Given request
The lines to extract run from the start of the records through the line with "SC.camera = cam", both ends included; drop the pictures.

Supplied data
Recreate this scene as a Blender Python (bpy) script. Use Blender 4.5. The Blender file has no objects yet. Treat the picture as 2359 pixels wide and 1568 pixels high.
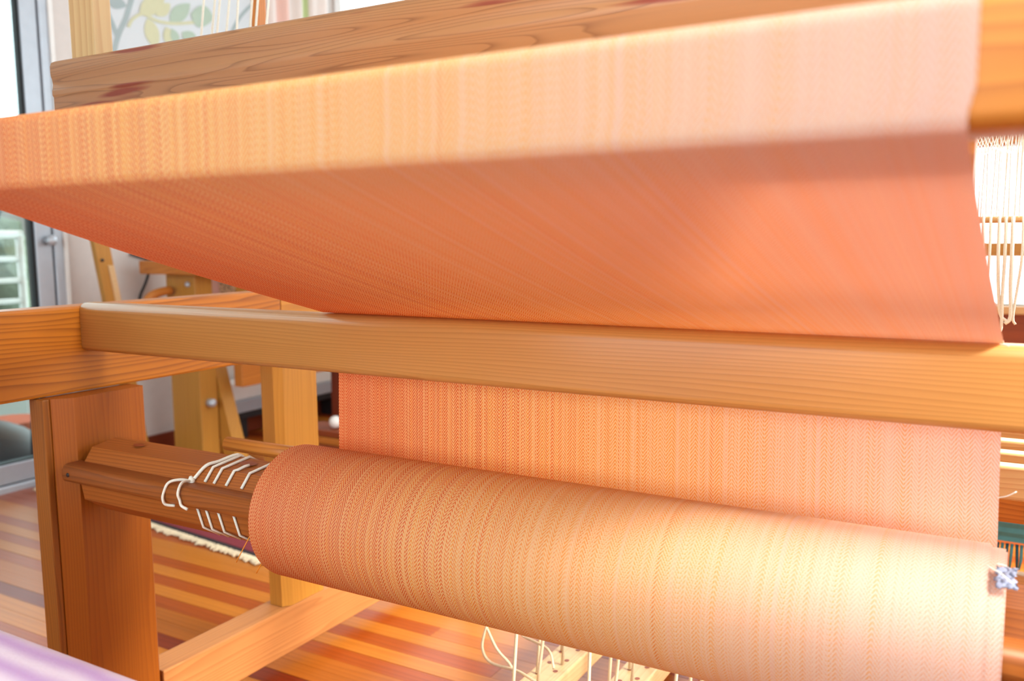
import bpy, bmesh, math, random
from mathutils import Vector, Matrix
random.seed(7)
SC = bpy.context.scene
COL = SC.collection
H = 0.885                                   # camera height over the floor (m)

# ------------------------------------------------------------------ camera
CX, CY, F = 1179.5, 784.0, 2024.26          # principal point and focal length in pixels of the 2359x1568 frame
M = ((0.86634852, 0.05056461, -0.49687368),
     (0.49935745, -0.10577627, 0.85991483),
     (-0.00907619, -0.99310352, -0.11688893))   # rows: world X (along the beams), Y (depth), Z (up)
def ray(x, y):
    c = (x - CX, y - CY, F)
    return Vector([sum(M[i][k] * c[k] for k in range(3)) for i in range(3)])
def PX(x, y, v):
    r = ray(x, y); r *= v / r[0]; r.z += H; return r
def PY(x, y, v):
    r = ray(x, y); r *= v / r[1]; r.z += H; return r
cam_d = bpy.data.cameras.new('camera'); cam = bpy.data.objects.new('camera', cam_d); COL.objects.link(cam)
R3 = Matrix(((M[0][0], -M[0][1], -M[0][2]), (M[1][0], -M[1][1], -M[1][2]), (M[2][0], -M[2][1], -M[2][2])))
cam.matrix_world = Matrix.Translation((0, 0, H)) @ R3.to_4x4()
cam_d.sensor_width = 36.0; cam_d.lens = F * 36 / 2359
cam_d.clip_start = 0.02; cam_d.clip_end = 200
cam_d.dof.use_dof = True; cam_d.dof.focus_distance = 1.10; cam_d.dof.aperture_fstop = 4.9
SC.camera = cam

# ------------------------------------------------------------------ light
SC.view_settings.view_transform = 'Standard'; SC.view_settings.look = 'None'
SC.view_settings.exposure = 0.55; SC.view_settings.gamma = 1.0; SC.view_settings.use_curve_mapping = False
wd = bpy.data.worlds.new('sky'); SC.world = wd; wd.use_nodes = True
bgn = wd.node_tree.nodes['Background']; bgn.inputs[0].default_value = (0.86, 0.93, 1.0, 1); bgn.inputs[1].default_value = 4.1
def sun_lamp(d, s, col):
    l = bpy.data.lights.new('sun', 'SUN'); l.energy = s; l.color = col; l.angle = 0.42
    o = bpy.data.objects.new('sun', l); COL.objects.link(o)
    o.rotation_euler = Vector(d).to_track_quat('Z', 'Y').to_euler(); o.location = (3, 3, 4)
sun_lamp((0.78, 0.05, 0.62), 18.5, (1.0, 0.94, 0.89))
def portal(name, loc, rot, sx, sy):          # guides the sky's light through a real window opening
    l = bpy.data.lights.new(name, 'AREA'); l.shape = 'RECTANGLE'; l.size = sx; l.size_y = sy
    l.cycles.is_portal = True
    o = bpy.data.objects.new(name, l); COL.objects.link(o); o.location = loc; o.rotation_euler = rot
SC.cycles.max_bounces = 10; SC.cycles.diffuse_bounces = 5; SC.cycles.transparent_max_bounces = 12
SC.cycles.caustics_reflective = False; SC.cycles.caustics_refractive = False
SC.cycles.sample_clamp_indirect = 6.0

# ------------------------------------------------------------------ node helpers
def lin(r, g, b):
    f = lambda c: (c / 255 / 12.92) if c / 255 <= .04045 else ((c / 255 + .055) / 1.055) ** 2.4
    return (f(r), f(g), f(b), 1)
class NT:
    def __init__(s, name):
        s.m = bpy.data.materials.new(name); s.m.use_nodes = True; s.t = s.m.node_tree
        s.t.nodes.clear(); s.out = s.n('ShaderNodeOutputMaterial')
    def n(s, typ, **kw):
        x = s.t.nodes.new(typ)
        for k, v in kw.items(): setattr(x, k, v)
        return x
    def put(s, inp, v):
        if isinstance(v, bpy.types.NodeSocket): s.t.links.new(v, inp)
        elif v is not None: inp.default_value = v
    def math(s, op, a, b=None, c=None, clamp=False):
        x = s.n('ShaderNodeMath', operation=op); x.use_clamp = clamp
        s.put(x.inputs[0], a)
        if b is not None: s.put(x.inputs[1], b)
        if c is not None: s.put(x.inputs[2], c)
        return x.outputs[0]
    def mix(s, f, a, b, bt='MIX'):
        x = s.n('ShaderNodeMix', data_type='RGBA', blend_type=bt)
        s.put(x.inputs[0], f); s.put(x.inputs[6], a); s.put(x.inputs[7], b); return x.outputs[2]
    def ramp(s, f, stops, interp='LINEAR'):
        x = s.n('ShaderNodeValToRGB'); x.color_ramp.interpolation = interp
        e = x.color_ramp.elements
        while len(e) < len(stops): e.new(0.5)
        for i, (p, c) in enumerate(stops): e[i].position = p; e[i].color = c
        s.put(x.inputs[0], f); return x.outputs[0]
    def noise(s, vec, scale, detail=3, rough=.5, dim='3D', w=None):
        x = s.n('ShaderNodeTexNoise', noise_dimensions=dim)
        if vec is not None: s.put(x.inputs['Vector'], vec)
        if w is not None: s.put(x.inputs['W'], w)
        x.inputs['Scale'].default_value = scale; x.inputs['Detail'].default_value = detail
        x.inputs['Roughness'].default_value = rough; return x.outputs[0]
    def mapping(s, vec, sc=(1, 1, 1), loc=(0, 0, 0)):
        x = s.n('ShaderNodeMapping'); s.put(x.inputs[0], vec); x.inputs[3].default_value = sc
        s.put(x.inputs[1], loc); return x.outputs[0]
    def bsdf(s, col, rough=.5, spec=.5, bump=None, bs=.2, bd=.002, metal=0, coat=0):
        p = s.n('ShaderNodeBsdfPrincipled'); s.put(p.inputs['Base Color'], col); s.put(p.inputs['Roughness'], rough)
        p.inputs['Specular IOR Level'].default_value = spec; p.inputs['Metallic'].default_value = metal
        p.inputs['Coat Weight'].default_value = coat; p.inputs['Coat Roughness'].default_value = .25
        if bump is not None:
            b = s.n('ShaderNodeBump'); b.inputs[0].default_value = bs; b.inputs[1].default_value = bd
            s.put(b.inputs['Height'], bump); s.t.links.new(b.outputs[0], p.inputs['Normal'])
        s.t.links.new(p.outputs[0], s.out.inputs[0]); return p

def plain(name, col, rough=.6, metal=0, spec=.4, nz=.06, scale=30):
    k = NT(name); c = k.n('ShaderNodeTexCoord').outputs['Object']
    v = k.noise(c, scale, 3); d = tuple(x * (1 - nz * 3) for x in col[:3]) + (1,)
    k.bsdf(k.mix(v, d, tuple(min(1, x * (1 + nz * 2)) for x in col[:3]) + (1,)), rough, spec, v, .1, .001, metal)
    return k.m

def wood(name, axis, light, dark, freq=90, strength=1.0, warp=.012, rough=.42, along=1.2, contour=False, streak=None, sharp=2.0, spec=.4):
    """straight or flat-sawn softwood grain running along one axis of the object's own space"""
    k = NT(name); tc = k.n('ShaderNodeTexCoord').outputs['Object']
    info = k.n('ShaderNodeObjectInfo').outputs['Random']
    off = k.n('ShaderNodeCombineXYZ')
    for i in range(3): k.put(off.inputs[i], k.math('MULTIPLY', info, 3.7 + i * 1.9))
    vec = k.n('ShaderNodeVectorMath', operation='ADD'); k.put(vec.inputs[0], tc); k.put(vec.inputs[1], off.outputs[0])
    vec = vec.outputs[0]
    sc = [1, 1, 1]; sc['xyz'.index(axis)] = .07
    st = k.mapping(vec, tuple(sc))
    sep = k.n('ShaderNodeSeparateXYZ'); k.put(sep.inputs[0], vec)
    oth = [i for i in range(3) if i != 'xyz'.index(axis)]
    if contour:
        sc2 = [1, 1, 1]; sc2['xyz'.index(axis)] = .055
        v = k.math('MULTIPLY', k.noise(k.mapping(vec, tuple(sc2)), 30, 1.5, .4), freq)
    else:
        q = k.math('ADD', sep.outputs[oth[0]], k.math('MULTIPLY', sep.outputs[oth[1]], .83))
        v = k.math('MULTIPLY', k.math('ADD', q, k.math('MULTIPLY', k.noise(st, 14 * along, 2), warp * 6)), freq)
    fr = k.math('FRACT', v)
    late = k.math('POWER', fr, sharp)                       # slow darkening, sharp edge: a year ring
    edge = k.math('SUBTRACT', 1, k.math('MULTIPLY', k.math('SUBTRACT', fr, .93, clamp=True), 14), clamp=True)
    ring = k.math('MULTIPLY', k.math('MULTIPLY', late, edge), strength)
    fine = [260, 260, 260]; fine['xyz'.index(axis)] = 6
    fib = k.noise(k.mapping(vec, tuple(fine)), 1, 2, .6)
    big = k.noise(st, 5, 2)
    col = k.mix(ring, light, dark)
    col = k.mix(k.math('MULTIPLY', k.math('SUBTRACT', big, .35, clamp=True), 1.0), col, tuple(.72 * x for x in light[:3]) + (1,))
    col = k.mix(k.math('MULTIPLY', fib, .30), col, tuple(.6 * x for x in light[:3]) + (1,))
    if streak:
        s3 = [70, 70, 70]; s3['xyz'.index(axis)] = 6
        sk = k.noise(k.mapping(vec, tuple(s3)), 1, 1, .4)
        col = k.mix(k.math('MULTIPLY', k.math('SUBTRACT', sk, .64, clamp=True), 12, clamp=True), col, streak)
    k.bsdf(col, rough, spec, k.math('ADD', fib, ring), .12, .0006)
    return k.m

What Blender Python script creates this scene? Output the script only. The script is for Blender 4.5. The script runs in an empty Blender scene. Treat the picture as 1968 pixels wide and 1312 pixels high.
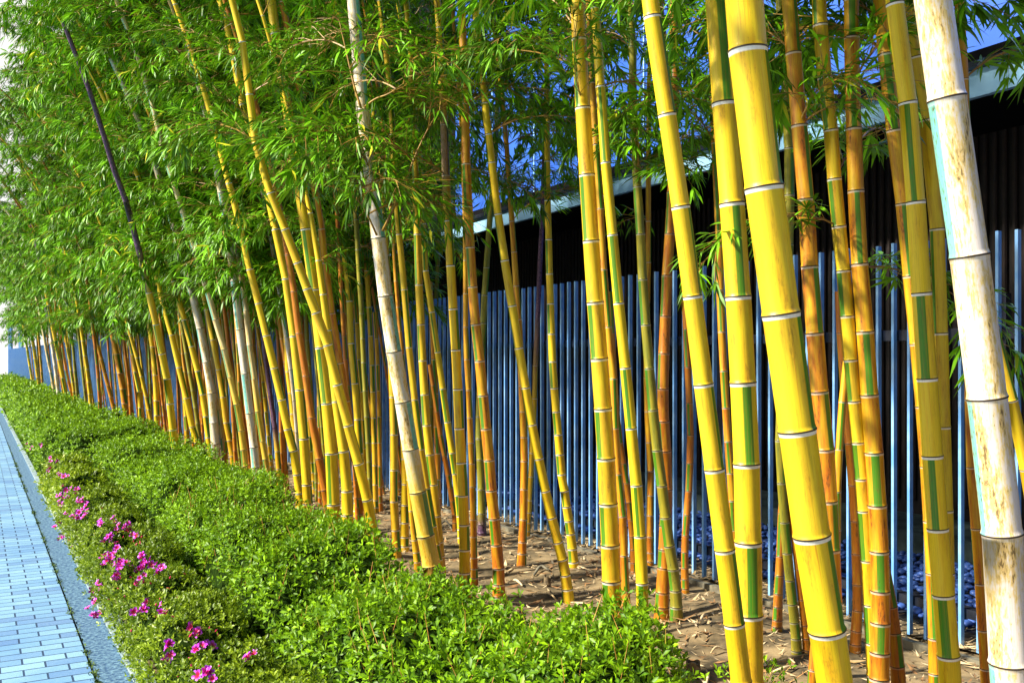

Output
Recreate this scene as a Blender Python (bpy) script. Use Blender 4.5. The Blender file has no objects yet. Treat the picture as 2359 pixels wide and 1568 pixels high.
import bpy, bmesh, math, random
from mathutils import Vector, Matrix
random.seed(7)
SC = bpy.context.scene
COL = SC.collection
H = 0.885                                   # camera height over the floor (m)

# ------------------------------------------------------------------ camera
CX, CY, F = 1179.5, 784.0, 2024.26          # principal point and focal length in pixels of the 2359x1568 frame
M = ((0.86634852, 0.05056461, -0.49687368),
     (0.49935745, -0.10577627, 0.85991483),
     (-0.00907619, -0.99310352, -0.11688893))   # rows: world X (along the beams), Y (depth), Z (up)
def ray(x, y):
    c = (x - CX, y - CY, F)
    return Vector([sum(M[i][k] * c[k] for k in range(3)) for i in range(3)])
def PX(x, y, v):
    r = ray(x, y); r *= v / r[0]; r.z += H; return r
def PY(x, y, v):
    r = ray(x, y); r *= v / r[1]; r.z += H; return r
cam_d = bpy.data.cameras.new('camera'); cam = bpy.data.objects.new('camera', cam_d); COL.objects.link(cam)
R3 = Matrix(((M[0][0], -M[0][1], -M[0][2]), (M[1][0], -M[1][1], -M[1][2]), (M[2][0], -M[2][1], -M[2][2])))
cam.matrix_world = Matrix.Translation((0, 0, H)) @ R3.to_4x4()
cam_d.sensor_width = 36.0; cam_d.lens = F * 36 / 2359
cam_d.clip_start = 0.02; cam_d.clip_end = 200
cam_d.dof.use_dof = True; cam_d.dof.focus_distance = 1.10; cam_d.dof.aperture_fstop = 4.9
SC.camera = cam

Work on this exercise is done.